→ **Exercise description**
From the first line of the data below through the line holding "PI = math.pi; R = math.radians", output each line exactly and leave the pictures out.

##### Data lines

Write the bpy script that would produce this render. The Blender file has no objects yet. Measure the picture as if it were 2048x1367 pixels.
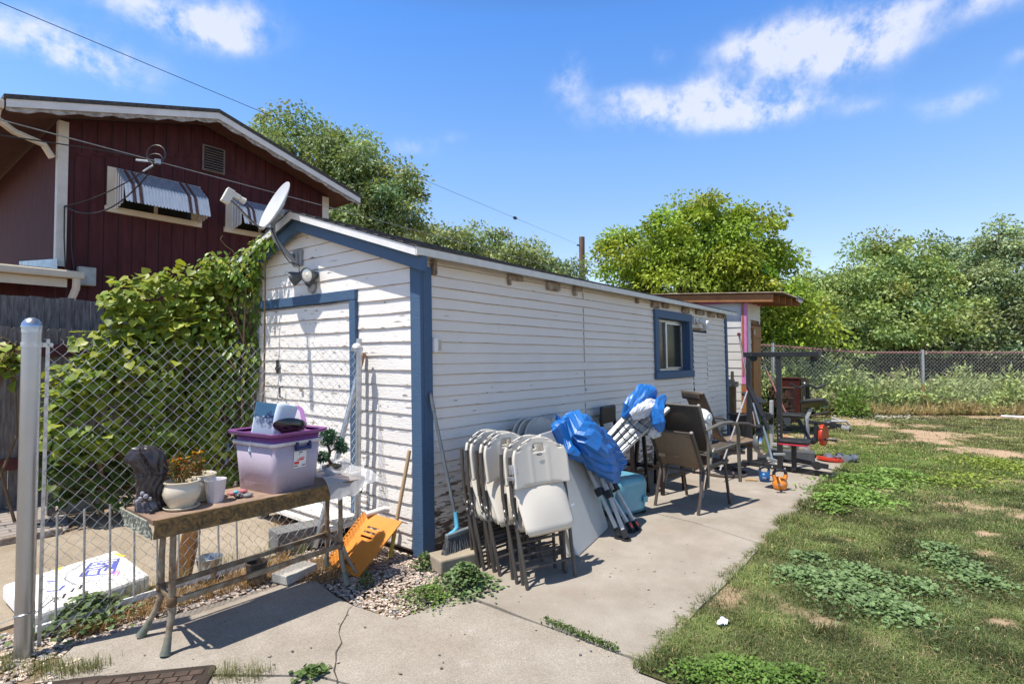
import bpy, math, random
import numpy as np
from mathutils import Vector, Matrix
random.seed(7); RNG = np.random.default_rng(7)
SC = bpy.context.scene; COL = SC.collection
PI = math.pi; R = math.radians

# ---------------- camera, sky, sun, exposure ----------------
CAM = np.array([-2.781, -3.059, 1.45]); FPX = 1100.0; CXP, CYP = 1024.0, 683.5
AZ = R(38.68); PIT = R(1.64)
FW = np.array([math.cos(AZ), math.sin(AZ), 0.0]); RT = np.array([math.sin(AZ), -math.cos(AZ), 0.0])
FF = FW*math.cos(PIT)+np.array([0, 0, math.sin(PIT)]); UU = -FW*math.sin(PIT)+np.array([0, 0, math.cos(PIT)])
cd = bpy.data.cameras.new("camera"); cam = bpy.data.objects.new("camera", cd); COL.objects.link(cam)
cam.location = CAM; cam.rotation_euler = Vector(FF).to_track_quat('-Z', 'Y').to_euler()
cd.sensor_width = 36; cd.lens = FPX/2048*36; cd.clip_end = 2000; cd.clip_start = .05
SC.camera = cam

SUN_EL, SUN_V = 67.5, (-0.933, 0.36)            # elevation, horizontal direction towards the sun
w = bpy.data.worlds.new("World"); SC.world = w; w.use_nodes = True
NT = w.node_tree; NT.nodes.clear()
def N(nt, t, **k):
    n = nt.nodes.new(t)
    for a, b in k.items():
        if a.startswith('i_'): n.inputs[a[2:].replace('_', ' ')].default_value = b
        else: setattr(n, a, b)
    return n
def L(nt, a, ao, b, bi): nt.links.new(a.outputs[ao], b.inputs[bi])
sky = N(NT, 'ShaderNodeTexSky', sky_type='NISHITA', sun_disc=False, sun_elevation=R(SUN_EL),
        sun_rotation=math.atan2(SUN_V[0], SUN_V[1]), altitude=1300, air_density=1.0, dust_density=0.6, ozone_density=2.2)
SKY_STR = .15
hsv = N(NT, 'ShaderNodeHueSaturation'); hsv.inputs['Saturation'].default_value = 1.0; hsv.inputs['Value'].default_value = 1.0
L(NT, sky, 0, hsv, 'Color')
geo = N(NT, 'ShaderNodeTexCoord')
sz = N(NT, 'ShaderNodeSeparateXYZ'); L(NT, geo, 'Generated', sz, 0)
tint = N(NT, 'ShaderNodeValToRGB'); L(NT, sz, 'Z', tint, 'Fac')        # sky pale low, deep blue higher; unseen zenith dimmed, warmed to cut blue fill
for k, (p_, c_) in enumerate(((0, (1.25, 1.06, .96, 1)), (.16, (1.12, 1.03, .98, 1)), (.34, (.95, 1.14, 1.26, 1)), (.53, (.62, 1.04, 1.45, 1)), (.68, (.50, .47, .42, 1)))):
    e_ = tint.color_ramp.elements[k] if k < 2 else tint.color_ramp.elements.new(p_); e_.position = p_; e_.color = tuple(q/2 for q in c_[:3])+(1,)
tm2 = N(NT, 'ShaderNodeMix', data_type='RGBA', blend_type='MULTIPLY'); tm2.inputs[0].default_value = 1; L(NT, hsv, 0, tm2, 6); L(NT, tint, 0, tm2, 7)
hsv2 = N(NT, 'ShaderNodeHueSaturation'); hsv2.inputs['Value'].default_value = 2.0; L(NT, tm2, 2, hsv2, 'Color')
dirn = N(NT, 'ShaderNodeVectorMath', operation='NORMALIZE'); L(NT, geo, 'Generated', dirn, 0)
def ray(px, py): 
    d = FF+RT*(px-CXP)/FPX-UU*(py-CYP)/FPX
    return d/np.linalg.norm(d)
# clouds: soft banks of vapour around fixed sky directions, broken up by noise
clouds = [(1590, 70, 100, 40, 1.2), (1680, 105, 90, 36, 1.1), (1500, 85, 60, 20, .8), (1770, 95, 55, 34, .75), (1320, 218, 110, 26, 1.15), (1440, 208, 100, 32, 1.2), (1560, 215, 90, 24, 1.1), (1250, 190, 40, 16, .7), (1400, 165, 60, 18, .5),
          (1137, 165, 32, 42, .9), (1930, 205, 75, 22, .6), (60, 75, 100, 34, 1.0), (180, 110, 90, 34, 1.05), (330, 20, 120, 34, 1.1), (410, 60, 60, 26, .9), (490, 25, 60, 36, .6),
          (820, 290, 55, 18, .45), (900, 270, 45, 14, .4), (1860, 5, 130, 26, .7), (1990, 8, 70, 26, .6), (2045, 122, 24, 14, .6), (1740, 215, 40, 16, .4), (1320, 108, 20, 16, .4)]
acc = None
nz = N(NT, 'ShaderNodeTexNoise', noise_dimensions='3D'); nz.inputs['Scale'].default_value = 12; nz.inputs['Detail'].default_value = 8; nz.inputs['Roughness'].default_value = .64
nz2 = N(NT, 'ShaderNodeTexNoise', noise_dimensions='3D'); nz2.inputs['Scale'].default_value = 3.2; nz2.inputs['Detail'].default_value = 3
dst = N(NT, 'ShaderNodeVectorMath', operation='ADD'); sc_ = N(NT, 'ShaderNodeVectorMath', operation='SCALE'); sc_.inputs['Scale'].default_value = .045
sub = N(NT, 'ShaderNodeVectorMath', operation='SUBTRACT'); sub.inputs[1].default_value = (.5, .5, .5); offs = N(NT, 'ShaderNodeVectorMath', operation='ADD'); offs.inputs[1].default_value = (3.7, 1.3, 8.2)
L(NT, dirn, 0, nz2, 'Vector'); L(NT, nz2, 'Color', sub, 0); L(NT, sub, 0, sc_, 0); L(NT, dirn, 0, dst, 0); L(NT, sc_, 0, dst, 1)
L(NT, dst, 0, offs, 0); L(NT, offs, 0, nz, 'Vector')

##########

→ **Answer to this task**
Write the bpy script that would produce this render. The Blender file has no objects yet. Measure the picture as if it were 2048x1367 pixels.
import bpy, math, random
import numpy as np
from mathutils import Vector, Matrix
random.seed(7); RNG = np.random.default_rng(7)
SC = bpy.context.scene; COL = SC.collection
PI = math.pi; R = math.radians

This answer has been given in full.